India is under growing U.S. pressure to buy discounted Russian crude, yet its stance remains firmly rooted in economic logic and energy security. With Russian oil perfectly suited to Indian refineries and saving the country billions, New Delhi views these imports as practical, not political. While sanctions and diplomatic heat intensify, India’s strategic autonomy ensures it won’t easily pivot to costlier alternatives that burden consumers. Instead, India continues to balance global expectations with national interests, adjusting when needed, but never compromising its core energy priorities.


India’s struggle to balance economic gains from cheap Russian oil against growing global sanction pressures.
India’s struggle to balance economic gains from cheap Russian oil against growing global sanction pressures.
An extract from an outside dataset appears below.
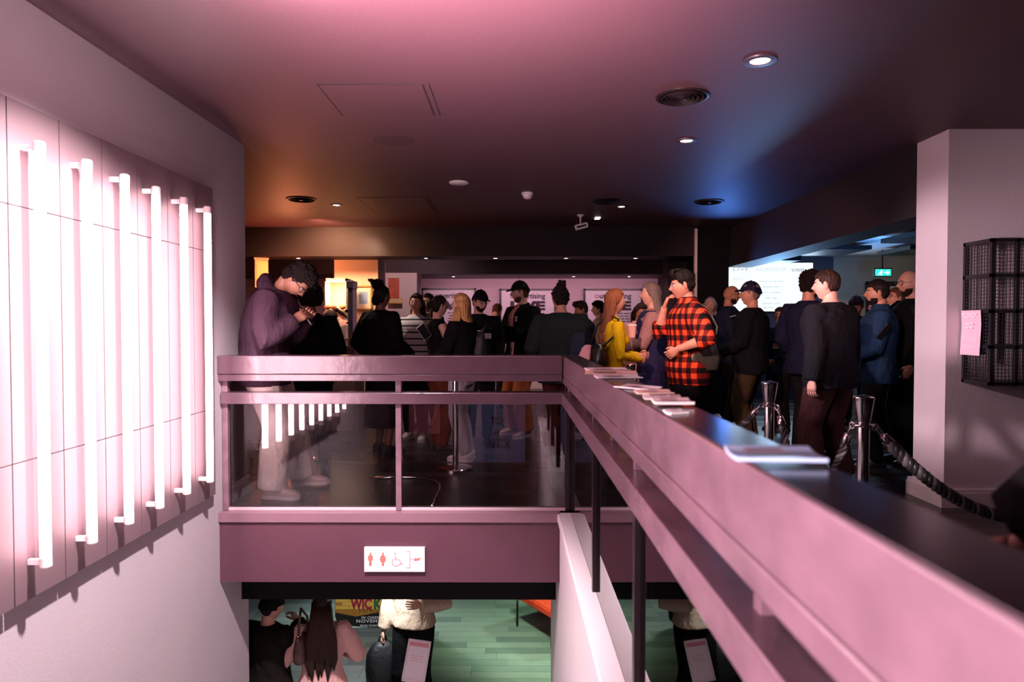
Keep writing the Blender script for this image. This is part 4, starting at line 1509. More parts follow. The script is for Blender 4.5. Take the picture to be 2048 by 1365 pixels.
p_bar = person('bar worker in glasses with glossy dark hair leaning down behind the counter', px_person(722, 9.1), 9.1, 108, H=1.66, fem=True, lean=22, hunch=14,
               head=(0, 22, 0), hair='ponytail', skin='pale', glasses='black', rh=(.08, .42, 1.02), lh=(-.05, .40, 1.00), top=('top', (.30, .20, .18), .82, .02, 1.0), legs=(.01, .01, .012))
p_updo = person('woman in loose black top with pinned-up dark locs, seen from behind', px_person(762, 6.85), 6.85, -38, H=1.70, fem=True, w=1.13,
                hair='locs', skin='brown', rh=(.25, .17, 1.02), lh=(-.25, .12, 1.00), top=('top', (.006, .005, .006), .74, .055, 1.0), legs=None,
                skirt=(.28, .03, cloth('skirt_black', (.008, .007, .008))), shoe=((.01, .01, .01), (.01, .01, .01)), rf=(.09, .0), lf=(-.10, .05))
p_stripe = person('smiling dark-haired woman in white top with thin black stripes, facing the camera', px_person(832, 7.75), 7.75, 172, H=1.66, fem=True, w=1.12,
                  hair='bob', hm=H_DBROWN, skin='light', head=(0, 2, -6), top=('striped_top', (1, 1, 1), .72, .035, 1.0), topmat=stripe_mat(), legs=(.012, .012, .015), rh=(.18, .24, 1.06), lh=(-.24, .05, .86),
                  rf=(.09, -.02), lf=(-.1, .06), shoe=((.7, .68, .66), (.7, .7, .7)))
person('dark-haired woman in black half hidden behind the striped top', px_person(858, 8.7), 8.7, 150, H=1.70, fem=True, hair='longfront', hm=H_BLACK, skin='tan',
       top=('top', (.01, .008, .012), .78, .03, 1.0), legs=(.01, .01, .012))
p_bun = person('woman with dark bun and sleeveless black top, bare arm towards the camera', px_person(876, 6.95), 6.95, -62, H=1.60, fem=True, hair='bun', skin='light',
               rh=(.10, .30, 1.05), lh=(-.12, .32, 1.10), relb=(.6, -.4, -1), top=('sleeveless_top', (.008, .007, .008), .78, .018, 0), legs=(.16, .035, .02), legease=.03)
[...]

If there is one thing Indian history teaches us, it is this: When the world pulls India in opposite directions, India learns to dance — sometimes gracefully, sometimes stubbornly, but always on its own terms. A similar trend is observed as New Delhi faces increasing pressure over its purchases of discounted Russian crude.

 

The United States has imposed tariffs of up to 50% on Indian goods, accused India of financing Russia’s war effort, and tightened sanctions on Moscow’s biggest oil companies. Russia, meanwhile, gently reminds India that its barrels are “very beneficial” for the Indian economy. And India continues to maintain that its energy choices are guided by just one factor: the interests of the Indian consumer. This moment didn’t emerge suddenly. India’s energy map has been reshaped repeatedly by geopolitical shifts. When Iran and Venezuela were sanctioned, India lost access to nearly a fifth of its crude supply. Gulf nations filled the gap; the US stepped in too. But no disruption matched the upheaval brought by the Ukraine war. As Russia was pushed out of Western markets, it began offering heavy discounts on its Urals crude, a grade perfectly suited to Indian refineries.

 

Imports from Russia surged from 4 million tonnes to more than 87 million tonnes. While some argued India was becoming dependent on Moscow, the reality was more nuanced. Russian barrels didn’t replace the Gulf; they replaced everyone else — the US, Brazil, Mexico, Nigeria and more. And the discounts mattered. India saved nearly $9 billion annually, cushioning inflation and stabilising pump prices. The technical side matters as much as the economics. Most Indian refineries are calibrated for medium-to-heavy crude like Russia’s Urals. Switching quickly to lighter US shale would reduce diesel and jet fuel yields and require costly adjustments — a bill that would ultimately fall on domestic consumers. So the choice isn’t ideological. It’s structural.

 

Yet the pressure from Washington is intensifying. Former President Trump claimed Prime Minister Modi privately agreed to reduce Russian imports — a claim India distanced itself from. A delayed India–US trade deal now hangs in the balance. Analysts say Indian refiners can pivot away from Russia if sanctions tighten further, but doing so will raise fuel prices and disrupt refinery operations.

 

So, can India resist sanction pressure? For now, yes. Because energy security, economic logic, and strategic autonomy align on the same side. Russian crude remains practical, profitable, and compatible.

 

Will India bend? Unlikely.

Will it break? Never.

Will it improvise? Always.

The world may turn up the heat, but India knows how to keep the oil flowing, and the diplomacy simmering.